Aktuelle Lage in israelischen Gefängnissen

Zugleich werden der Großteil der über 9.000 Palästinenser:innen in israelischen Gefängnissen ohne Gerichtsverfahren festgehalten. Bedienstete der israelischen Sicherheitsbehörde (ISA), israelische Verteidigungsstreitkräfte (IDF) und andere Staatsbedienstete haben Palästinenser:innen, die der Beteiligung an Verbrechen gegen die nationale Sicherheit verdächtigt werden, systematisch gefoltert und unmenschlicher und erniedrigender Behandlung ausgesetzt.
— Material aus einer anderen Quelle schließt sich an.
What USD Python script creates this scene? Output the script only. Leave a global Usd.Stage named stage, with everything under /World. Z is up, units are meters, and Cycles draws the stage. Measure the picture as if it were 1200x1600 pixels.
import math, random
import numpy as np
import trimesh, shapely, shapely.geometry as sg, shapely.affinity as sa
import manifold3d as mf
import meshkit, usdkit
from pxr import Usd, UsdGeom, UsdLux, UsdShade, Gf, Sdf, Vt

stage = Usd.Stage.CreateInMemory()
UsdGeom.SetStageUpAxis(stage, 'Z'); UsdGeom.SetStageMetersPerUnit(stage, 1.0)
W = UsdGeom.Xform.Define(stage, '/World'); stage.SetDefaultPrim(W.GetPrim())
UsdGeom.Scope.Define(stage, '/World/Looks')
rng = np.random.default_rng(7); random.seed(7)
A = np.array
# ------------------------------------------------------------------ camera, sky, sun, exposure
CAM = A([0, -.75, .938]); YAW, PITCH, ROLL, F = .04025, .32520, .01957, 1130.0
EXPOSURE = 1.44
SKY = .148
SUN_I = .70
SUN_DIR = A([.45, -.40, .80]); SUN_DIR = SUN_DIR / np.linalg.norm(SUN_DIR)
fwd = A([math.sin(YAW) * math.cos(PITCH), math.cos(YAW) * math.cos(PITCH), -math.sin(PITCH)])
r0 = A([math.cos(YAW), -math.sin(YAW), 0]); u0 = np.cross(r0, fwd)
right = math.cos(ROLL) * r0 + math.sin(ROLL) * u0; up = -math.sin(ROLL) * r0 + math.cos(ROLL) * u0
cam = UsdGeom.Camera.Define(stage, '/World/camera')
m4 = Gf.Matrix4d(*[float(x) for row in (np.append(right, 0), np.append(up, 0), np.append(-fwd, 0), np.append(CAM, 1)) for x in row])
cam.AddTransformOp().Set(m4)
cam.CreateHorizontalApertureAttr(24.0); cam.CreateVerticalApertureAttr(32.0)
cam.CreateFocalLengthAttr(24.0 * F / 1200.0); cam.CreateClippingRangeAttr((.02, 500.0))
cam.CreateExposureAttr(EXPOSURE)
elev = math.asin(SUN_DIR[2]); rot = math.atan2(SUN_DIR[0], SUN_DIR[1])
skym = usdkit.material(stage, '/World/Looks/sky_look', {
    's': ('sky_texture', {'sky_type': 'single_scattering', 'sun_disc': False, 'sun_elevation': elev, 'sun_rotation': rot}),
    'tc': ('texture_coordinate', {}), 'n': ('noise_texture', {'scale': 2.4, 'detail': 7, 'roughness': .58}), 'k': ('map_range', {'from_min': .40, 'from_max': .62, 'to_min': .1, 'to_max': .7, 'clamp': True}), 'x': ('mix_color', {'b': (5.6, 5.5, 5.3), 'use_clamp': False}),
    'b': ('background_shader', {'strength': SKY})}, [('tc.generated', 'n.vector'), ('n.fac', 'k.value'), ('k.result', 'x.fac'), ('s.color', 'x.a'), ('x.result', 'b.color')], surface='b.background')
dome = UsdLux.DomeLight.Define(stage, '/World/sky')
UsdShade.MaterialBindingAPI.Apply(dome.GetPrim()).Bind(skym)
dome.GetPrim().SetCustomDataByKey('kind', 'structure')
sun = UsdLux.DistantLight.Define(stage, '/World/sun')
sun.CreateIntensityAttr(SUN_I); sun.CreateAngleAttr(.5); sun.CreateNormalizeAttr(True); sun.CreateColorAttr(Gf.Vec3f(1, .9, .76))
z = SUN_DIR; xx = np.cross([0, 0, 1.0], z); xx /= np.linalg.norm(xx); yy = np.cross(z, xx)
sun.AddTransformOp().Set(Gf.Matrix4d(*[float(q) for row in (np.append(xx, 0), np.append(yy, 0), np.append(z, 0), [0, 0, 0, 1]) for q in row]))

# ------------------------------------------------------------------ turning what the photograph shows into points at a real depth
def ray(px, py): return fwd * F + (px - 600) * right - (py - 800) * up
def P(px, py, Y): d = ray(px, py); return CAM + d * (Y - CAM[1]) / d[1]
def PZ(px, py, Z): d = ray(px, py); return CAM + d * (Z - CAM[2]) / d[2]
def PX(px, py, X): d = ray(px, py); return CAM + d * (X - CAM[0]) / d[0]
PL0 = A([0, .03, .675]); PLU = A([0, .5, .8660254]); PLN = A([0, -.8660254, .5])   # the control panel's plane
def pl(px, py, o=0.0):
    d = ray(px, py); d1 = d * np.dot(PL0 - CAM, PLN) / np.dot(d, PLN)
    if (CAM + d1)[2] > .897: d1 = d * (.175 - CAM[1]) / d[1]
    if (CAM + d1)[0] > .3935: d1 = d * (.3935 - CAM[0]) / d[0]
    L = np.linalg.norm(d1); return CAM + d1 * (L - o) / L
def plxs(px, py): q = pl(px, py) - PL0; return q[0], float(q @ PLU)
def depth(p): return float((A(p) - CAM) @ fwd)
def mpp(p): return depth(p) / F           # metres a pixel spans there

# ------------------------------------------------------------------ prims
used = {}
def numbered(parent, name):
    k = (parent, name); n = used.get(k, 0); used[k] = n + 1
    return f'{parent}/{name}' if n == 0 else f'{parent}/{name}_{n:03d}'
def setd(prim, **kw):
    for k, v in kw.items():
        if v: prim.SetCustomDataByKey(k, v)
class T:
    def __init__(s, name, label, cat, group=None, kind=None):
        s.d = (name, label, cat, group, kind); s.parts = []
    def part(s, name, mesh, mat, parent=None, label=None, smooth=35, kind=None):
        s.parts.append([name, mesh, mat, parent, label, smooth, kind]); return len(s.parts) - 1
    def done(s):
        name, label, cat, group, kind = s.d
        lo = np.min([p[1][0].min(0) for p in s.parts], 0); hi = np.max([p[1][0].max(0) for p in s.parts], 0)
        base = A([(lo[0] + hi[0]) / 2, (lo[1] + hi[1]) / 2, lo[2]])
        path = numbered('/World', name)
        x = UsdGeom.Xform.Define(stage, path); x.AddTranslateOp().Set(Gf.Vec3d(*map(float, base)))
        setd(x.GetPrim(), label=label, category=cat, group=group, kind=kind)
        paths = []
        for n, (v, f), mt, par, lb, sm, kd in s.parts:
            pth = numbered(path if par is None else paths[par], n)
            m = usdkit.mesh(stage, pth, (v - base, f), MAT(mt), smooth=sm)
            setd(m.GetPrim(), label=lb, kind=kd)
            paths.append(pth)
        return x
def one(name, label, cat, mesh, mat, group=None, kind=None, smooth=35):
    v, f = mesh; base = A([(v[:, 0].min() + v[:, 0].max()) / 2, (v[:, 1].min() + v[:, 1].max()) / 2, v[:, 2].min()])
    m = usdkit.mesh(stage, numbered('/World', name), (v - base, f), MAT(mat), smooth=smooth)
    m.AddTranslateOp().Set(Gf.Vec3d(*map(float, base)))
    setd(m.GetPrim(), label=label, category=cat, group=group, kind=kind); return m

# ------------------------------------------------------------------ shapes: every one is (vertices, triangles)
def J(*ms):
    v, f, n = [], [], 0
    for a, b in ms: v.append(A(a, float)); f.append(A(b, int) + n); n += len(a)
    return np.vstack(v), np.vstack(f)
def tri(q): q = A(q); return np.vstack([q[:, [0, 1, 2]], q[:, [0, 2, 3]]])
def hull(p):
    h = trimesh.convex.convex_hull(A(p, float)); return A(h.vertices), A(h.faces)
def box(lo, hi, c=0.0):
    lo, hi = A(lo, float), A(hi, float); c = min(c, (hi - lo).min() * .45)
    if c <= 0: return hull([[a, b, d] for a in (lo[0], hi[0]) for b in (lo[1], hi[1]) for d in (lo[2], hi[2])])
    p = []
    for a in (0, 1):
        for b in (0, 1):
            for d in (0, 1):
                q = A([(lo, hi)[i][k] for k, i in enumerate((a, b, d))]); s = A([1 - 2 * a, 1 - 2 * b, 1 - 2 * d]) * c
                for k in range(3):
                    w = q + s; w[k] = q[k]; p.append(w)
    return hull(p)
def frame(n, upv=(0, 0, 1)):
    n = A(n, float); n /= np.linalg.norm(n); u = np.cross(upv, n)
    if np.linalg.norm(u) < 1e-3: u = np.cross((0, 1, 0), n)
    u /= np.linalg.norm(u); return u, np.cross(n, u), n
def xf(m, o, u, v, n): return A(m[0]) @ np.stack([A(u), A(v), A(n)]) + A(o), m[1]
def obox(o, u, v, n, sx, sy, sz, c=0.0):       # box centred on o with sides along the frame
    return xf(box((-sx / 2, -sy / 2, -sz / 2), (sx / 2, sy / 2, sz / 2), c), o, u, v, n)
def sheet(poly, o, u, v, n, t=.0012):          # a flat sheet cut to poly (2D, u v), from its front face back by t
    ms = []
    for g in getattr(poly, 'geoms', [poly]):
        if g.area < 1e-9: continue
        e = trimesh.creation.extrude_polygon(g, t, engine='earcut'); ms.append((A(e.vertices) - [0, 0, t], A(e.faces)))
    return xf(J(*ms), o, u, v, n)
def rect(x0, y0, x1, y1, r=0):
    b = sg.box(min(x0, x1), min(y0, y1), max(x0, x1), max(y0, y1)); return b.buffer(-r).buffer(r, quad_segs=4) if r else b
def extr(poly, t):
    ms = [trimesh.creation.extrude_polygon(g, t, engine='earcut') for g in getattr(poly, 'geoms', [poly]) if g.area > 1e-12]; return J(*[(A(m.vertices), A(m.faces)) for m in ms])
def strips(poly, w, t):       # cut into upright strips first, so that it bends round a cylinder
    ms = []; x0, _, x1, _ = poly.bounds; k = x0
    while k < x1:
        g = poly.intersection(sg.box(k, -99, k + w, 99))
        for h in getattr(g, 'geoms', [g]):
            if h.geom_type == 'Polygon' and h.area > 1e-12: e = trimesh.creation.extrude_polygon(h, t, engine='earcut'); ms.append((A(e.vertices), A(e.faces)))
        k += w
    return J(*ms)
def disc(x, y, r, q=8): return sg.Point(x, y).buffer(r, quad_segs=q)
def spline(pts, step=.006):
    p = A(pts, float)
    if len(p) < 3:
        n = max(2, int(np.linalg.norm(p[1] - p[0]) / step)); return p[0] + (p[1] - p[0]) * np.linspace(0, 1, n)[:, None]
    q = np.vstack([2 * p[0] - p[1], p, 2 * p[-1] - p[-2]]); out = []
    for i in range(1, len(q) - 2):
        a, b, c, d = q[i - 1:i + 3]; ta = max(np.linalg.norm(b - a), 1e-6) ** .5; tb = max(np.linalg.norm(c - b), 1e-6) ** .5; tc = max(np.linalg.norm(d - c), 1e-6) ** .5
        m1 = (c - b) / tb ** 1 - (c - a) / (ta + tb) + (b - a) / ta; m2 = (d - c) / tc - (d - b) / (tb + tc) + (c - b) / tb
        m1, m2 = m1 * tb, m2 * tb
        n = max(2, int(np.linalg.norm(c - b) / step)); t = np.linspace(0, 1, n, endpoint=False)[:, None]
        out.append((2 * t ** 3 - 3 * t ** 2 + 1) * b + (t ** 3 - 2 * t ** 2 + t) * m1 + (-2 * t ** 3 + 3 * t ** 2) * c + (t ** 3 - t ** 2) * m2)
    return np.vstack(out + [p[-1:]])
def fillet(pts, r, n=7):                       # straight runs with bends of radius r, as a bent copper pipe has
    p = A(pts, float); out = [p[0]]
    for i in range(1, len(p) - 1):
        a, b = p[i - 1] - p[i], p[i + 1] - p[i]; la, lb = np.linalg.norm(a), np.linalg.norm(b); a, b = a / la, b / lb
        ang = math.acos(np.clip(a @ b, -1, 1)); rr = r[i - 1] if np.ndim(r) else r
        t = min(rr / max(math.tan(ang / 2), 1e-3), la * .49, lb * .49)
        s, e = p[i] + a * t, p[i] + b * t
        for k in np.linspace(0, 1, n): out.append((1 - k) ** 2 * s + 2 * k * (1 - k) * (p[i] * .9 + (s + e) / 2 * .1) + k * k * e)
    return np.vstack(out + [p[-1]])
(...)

Die Haftbedingungen sind kaum erträglich, Palästinenser:innen berichten über sexualisierte Gewalt, gezieltes Aushungern, Schlafentzug und vielen weiteren brutalen und dehumanisierenden Maßnahmen. Sie nehmen Palästinenser.innen teilweise wahllos fest; der Großteil ist ohne Anklage inhaftiert. Nachdem ihnen die Augen verbunden und sie beim Verhör vor Ort misshandelt werden, werden sie rechtswidrig in Haftanstalten außerhalb der palästinensischen Gebiete deportiert. Während dieser Verhöre, die euphemistisch als „militärische Verhöre“ bezeichnet werden, werden die palästinensischen Gefangenen den grausamsten Foltermethoden der israelischen Sicherheitskräfte ausgesetzt. 

Dabei muss man die Art und Weise der sexualisierten Gewalt und Misshandlungen in einem breiteren Rahmen der von den israelischen Behörden verübten Folter verstehen, die seit Jahrzehnten verübt wird und unter dem Begriff der „Folter“ versteckt werden. Das Archiv des Public Committee Against Torture in Israel (PCATI) enthält Tausende von Zeug:innenaussagen von Israelis, Palästinenser:innen, Arbeitsmigrant:innen und weiteren, über Anschuldigungen der Folter und Misshandlungen durch israelische Sicherheitsbehörden, die durch eidesstaatliche Erklärungen und möglichst vollständigen Zeug:innenaussagen versichert werden. Dabei waren die Täter:innen vor allem Soldat:innen und Grenzpolizist:innen, Geheimdienstmitarbeiter:innen, Polizei- oder Gefängnisbeamt:innen. In keinem der behandelten Fälle kam es zu einer Verurteilung. Dabei sind die Täter, die an der Folter und den Misshandlungen beteiligt sind auch diejenigen, die direkt mit der Aufrechterhaltung der öffentlichen Ordnung in Israel befasst sind.

Systematik der Folter

Die genannten Berichte sind jedoch keine Einzelfälle. Die Systematik der Folter und Vergewaltigungen zeigt ein B’Tselem-Bericht mit Zeug:innenaussagen von 55 Häftlingen aus zivilen und militärischen Hafteinrichtungen. 30 davon leben im Westjordanland oder Jerusalem, 21 in Gaza und vier sind israelische Staatsbürger:innen. Die Aussagen ähneln sich so sehr, dass man bereits von organisierter und angeordneter Politik in israelischen Gefängnissen sprechen könne. 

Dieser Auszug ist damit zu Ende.